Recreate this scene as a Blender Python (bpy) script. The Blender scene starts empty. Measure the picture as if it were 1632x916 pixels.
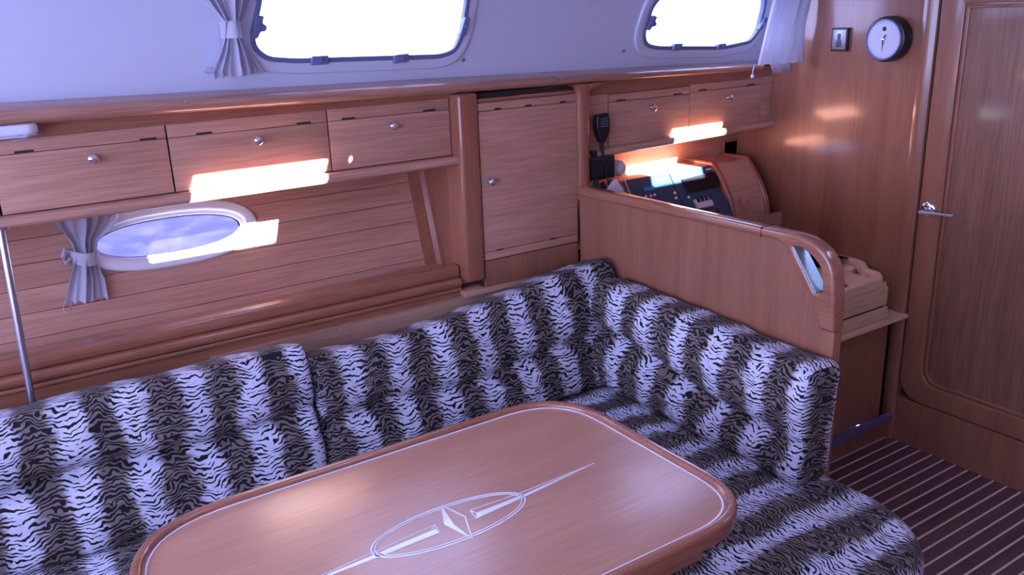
import bpy, bmesh, math, random
from mathutils import Vector, Matrix, noise
random.seed(7)
SC = bpy.context.scene
COL = SC.collection
PI = math.pi

# ------------------------------------------------------------------ camera
F = 1363.19
a, b, c = 1.25996166, -0.5710425, -0.03770151
RM = Matrix.Rotation(b, 3, 'Z') @ Matrix.Rotation(a, 3, 'X') @ Matrix.Rotation(c, 3, 'Z')
CAM = Vector((0, 0, 1.70))
cd = bpy.data.cameras.new('camera'); cam = bpy.data.objects.new('camera', cd); COL.objects.link(cam)
cam.matrix_world = Matrix.Translation(CAM) @ RM.to_4x4()
cd.sensor_width = 36; cd.lens = F / 1632 * 36; cd.clip_start = 0.02
SC.camera = cam

# ------------------------------------------------------------------ light
SC.view_settings.view_transform = 'Standard'
SC.view_settings.look = 'None'
SC.view_settings.gamma = 1
SC.view_settings.use_curve_mapping = False
SC.view_settings.exposure = 0.28
W = bpy.data.worlds.new('sky'); SC.world = W; W.use_nodes = True
nt = W.node_tree; nt.nodes.clear()
wo = nt.nodes.new('ShaderNodeOutputWorld'); bg = nt.nodes.new('ShaderNodeBackground')
bg.inputs['Color'].default_value = (0.46, 0.52, 1.0, 1); bg.inputs['Strength'].default_value = 9.0
nt.links.new(bg.outputs[0], wo.inputs[0])
SUN = Vector((-0.18, 1.0, -0.49)).normalized()
sl = bpy.data.lights.new('sun', 'SUN'); sl.energy = 110; sl.angle = 0.009; sl.color = (0.97, 0.94, 1.0)
so = bpy.data.objects.new('sun', sl); COL.objects.link(so)
so.rotation_euler = SUN.to_track_quat('-Z', 'Y').to_euler()

# ------------------------------------------------------------------ helpers
def at(px, py, axis, val):
    d = RM @ Vector(((px - 816) / F, -(py - 458) / F, -1))
    t = (val - CAM[axis]) / d[axis]
    return CAM + d * t

def tag(o, label=None, cat=None, group=None, kind=None):
    if label: o['label'] = label
    if cat: o['category'] = cat
    if group: o['group'] = group
    if kind: o['kind'] = kind
    return o

def thing(name, loc, label, cat, group=None):
    o = bpy.data.objects.new(name, None); COL.objects.link(o); o.location = loc
    o.empty_display_size = 0.05
    return tag(o, label, cat, group)

def origin_of(o):
    v = Vector((0, 0, 0))
    while o is not None:
        v += o.location; o = o.parent
    return v

def link(name, me, m, parent=None, smooth=False, keep=False):
    """keep: mesh already local to its parent; otherwise its vertices are world coordinates"""
    o = bpy.data.objects.new(name, me); COL.objects.link(o)
    if m is not None and not me.materials: me.materials.append(m)
    if parent is not None:
        o.parent = parent
        if not keep: o.location = -origin_of(parent)
    if smooth:
        for p in me.polygons: p.use_smooth = True
    return o

def from_bm(name, bm, m, parent=None, smooth=False, auto=None):
    bmesh.ops.recalc_face_normals(bm, faces=bm.faces)
    me = bpy.data.meshes.new(name); bm.to_mesh(me); bm.free()
    if auto is not None:
        for p in me.polygons: p.use_smooth = True
        try: me.set_sharp_from_angle(angle=auto)
        except Exception: pass
    return link(name, me, m, parent, smooth)

def bm_box(bm, x0, x1, y0, y1, z0, z1, bev=0.0, seg=2):
    t = bmesh.new()
    bmesh.ops.create_cube(t, size=1)
    for v in t.verts:
        v.co = Vector((x0 + (v.co.x + .5) * (x1 - x0), y0 + (v.co.y + .5) * (y1 - y0), z0 + (v.co.z + .5) * (z1 - z0)))
    if bev > 0:
        bmesh.ops.bevel(t, geom=list(t.edges), offset=bev, segments=seg, profile=0.6, affect='EDGES')
    me = bpy.data.meshes.new('t'); t.to_mesh(me); t.free(); bm.from_mesh(me); bpy.data.meshes.remove(me)

def box(name, x0, x1, y0, y1, z0, z1, m, parent=None, bev=0.002, xf=None, seg=2):
    bm = bmesh.new(); bm_box(bm, x0, x1, y0, y1, z0, z1, bev, seg)
    if xf is not None: bmesh.ops.transform(bm, matrix=xf, verts=bm.verts)
    return from_bm(name, bm, m, parent, auto=0.7)

def plate(name, outer, holes, thick, m, parent=None, mapper=None, bev=0.0, res=3):
    """2D outline with holes -> solid of given thickness (local z -thick/2..thick/2), rounded edges"""
    cu = bpy.data.curves.new('c', 'CURVE'); cu.dimensions = '2D'; cu.fill_mode = 'BOTH'
    for lp in [outer] + list(holes):
        s = cu.splines.new('POLY'); s.points.add(len(lp) - 1); s.use_cyclic_u = True
        for i, q in enumerate(lp): s.points[i].co = (q[0], q[1], 0, 1)
    cu.extrude = max(thick / 2 - bev, 0.0); cu.bevel_depth = bev; cu.bevel_resolution = res; cu.offset = -bev
    tmp = bpy.data.objects.new('tmp', cu); COL.objects.link(tmp)
    dg = bpy.context.evaluated_depsgraph_get()
    me = bpy.data.meshes.new_from_object(tmp.evaluated_get(dg))
    bpy.data.objects.remove(tmp); bpy.data.curves.remove(cu)
    me.materials.clear()
    bm = bmesh.new(); bm.from_mesh(me); bpy.data.meshes.remove(me)
    bmesh.ops.remove_doubles(bm, verts=bm.verts, dist=1e-5)
    if mapper:
        for v in bm.verts: v.co = mapper(v.co)
    return from_bm(name, bm, m, parent, auto=0.6)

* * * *

Transcribe all the data word for word; the images stay out.

→ **OUTPUT OF THE TASK**:
Recreate this scene as a Blender Python (bpy) script. The Blender scene starts empty. Measure the picture as if it were 1632x916 pixels.
import bpy, bmesh, math, random
from mathutils import Vector, Matrix, noise
random.seed(7)
SC = bpy.context.scene
COL = SC.collection
PI = math.pi

# ------------------------------------------------------------------ camera
F = 1363.19
a, b, c = 1.25996166, -0.5710425, -0.03770151
RM = Matrix.Rotation(b, 3, 'Z') @ Matrix.Rotation(a, 3, 'X') @ Matrix.Rotation(c, 3, 'Z')
CAM = Vector((0, 0, 1.70))
cd = bpy.data.cameras.new('camera'); cam = bpy.data.objects.new('camera', cd); COL.objects.link(cam)
cam.matrix_world = Matrix.Translation(CAM) @ RM.to_4x4()
cd.sensor_width = 36; cd.lens = F / 1632 * 36; cd.clip_start = 0.02
SC.camera = cam

# ------------------------------------------------------------------ light
SC.view_settings.view_transform = 'Standard'
SC.view_settings.look = 'None'
SC.view_settings.gamma = 1
SC.view_settings.use_curve_mapping = False
SC.view_settings.exposure = 0.28
W = bpy.data.worlds.new('sky'); SC.world = W; W.use_nodes = True
nt = W.node_tree; nt.nodes.clear()
wo = nt.nodes.new('ShaderNodeOutputWorld'); bg = nt.nodes.new('ShaderNodeBackground')
bg.inputs['Color'].default_value = (0.46, 0.52, 1.0, 1); bg.inputs['Strength'].default_value = 9.0
nt.links.new(bg.outputs[0], wo.inputs[0])
SUN = Vector((-0.18, 1.0, -0.49)).normalized()
sl = bpy.data.lights.new('sun', 'SUN'); sl.energy = 110; sl.angle = 0.009; sl.color = (0.97, 0.94, 1.0)
so = bpy.data.objects.new('sun', sl); COL.objects.link(so)
so.rotation_euler = SUN.to_track_quat('-Z', 'Y').to_euler()

# ------------------------------------------------------------------ helpers
def at(px, py, axis, val):
    d = RM @ Vector(((px - 816) / F, -(py - 458) / F, -1))
    t = (val - CAM[axis]) / d[axis]
    return CAM + d * t

def tag(o, label=None, cat=None, group=None, kind=None):
    if label: o['label'] = label
    if cat: o['category'] = cat
    if group: o['group'] = group
    if kind: o['kind'] = kind
    return o

def thing(name, loc, label, cat, group=None):
    o = bpy.data.objects.new(name, None); COL.objects.link(o); o.location = loc
    o.empty_display_size = 0.05
    return tag(o, label, cat, group)

def origin_of(o):
    v = Vector((0, 0, 0))
    while o is not None:
        v += o.location; o = o.parent
    return v

def link(name, me, m, parent=None, smooth=False, keep=False):
    """keep: mesh already local to its parent; otherwise its vertices are world coordinates"""
    o = bpy.data.objects.new(name, me); COL.objects.link(o)
    if m is not None and not me.materials: me.materials.append(m)
    if parent is not None:
        o.parent = parent
        if not keep: o.location = -origin_of(parent)
    if smooth:
        for p in me.polygons: p.use_smooth = True
    return o

def from_bm(name, bm, m, parent=None, smooth=False, auto=None):
    bmesh.ops.recalc_face_normals(bm, faces=bm.faces)
    me = bpy.data.meshes.new(name); bm.to_mesh(me); bm.free()
    if auto is not None:
        for p in me.polygons: p.use_smooth = True
        try: me.set_sharp_from_angle(angle=auto)
        except Exception: pass
    return link(name, me, m, parent, smooth)

def bm_box(bm, x0, x1, y0, y1, z0, z1, bev=0.0, seg=2):
    t = bmesh.new()
    bmesh.ops.create_cube(t, size=1)
    for v in t.verts:
        v.co = Vector((x0 + (v.co.x + .5) * (x1 - x0), y0 + (v.co.y + .5) * (y1 - y0), z0 + (v.co.z + .5) * (z1 - z0)))
    if bev > 0:
        bmesh.ops.bevel(t, geom=list(t.edges), offset=bev, segments=seg, profile=0.6, affect='EDGES')
    me = bpy.data.meshes.new('t'); t.to_mesh(me); t.free(); bm.from_mesh(me); bpy.data.meshes.remove(me)

def box(name, x0, x1, y0, y1, z0, z1, m, parent=None, bev=0.002, xf=None, seg=2):
    bm = bmesh.new(); bm_box(bm, x0, x1, y0, y1, z0, z1, bev, seg)
    if xf is not None: bmesh.ops.transform(bm, matrix=xf, verts=bm.verts)
    return from_bm(name, bm, m, parent, auto=0.7)

def plate(name, outer, holes, thick, m, parent=None, mapper=None, bev=0.0, res=3):
    """2D outline with holes -> solid of given thickness (local z -thick/2..thick/2), rounded edges"""
    cu = bpy.data.curves.new('c', 'CURVE'); cu.dimensions = '2D'; cu.fill_mode = 'BOTH'
    for lp in [outer] + list(holes):
        s = cu.splines.new('POLY'); s.points.add(len(lp) - 1); s.use_cyclic_u = True
        for i, q in enumerate(lp): s.points[i].co = (q[0], q[1], 0, 1)
    cu.extrude = max(thick / 2 - bev, 0.0); cu.bevel_depth = bev; cu.bevel_resolution = res; cu.offset = -bev
    tmp = bpy.data.objects.new('tmp', cu); COL.objects.link(tmp)
    dg = bpy.context.evaluated_depsgraph_get()
    me = bpy.data.meshes.new_from_object(tmp.evaluated_get(dg))
    bpy.data.objects.remove(tmp); bpy.data.curves.remove(cu)
    me.materials.clear()
    bm = bmesh.new(); bm.from_mesh(me); bpy.data.meshes.remove(me)
    bmesh.ops.remove_doubles(bm, verts=bm.verts, dist=1e-5)
    if mapper:
        for v in bm.verts: v.co = mapper(v.co)
    return from_bm(name, bm, m, parent, auto=0.6)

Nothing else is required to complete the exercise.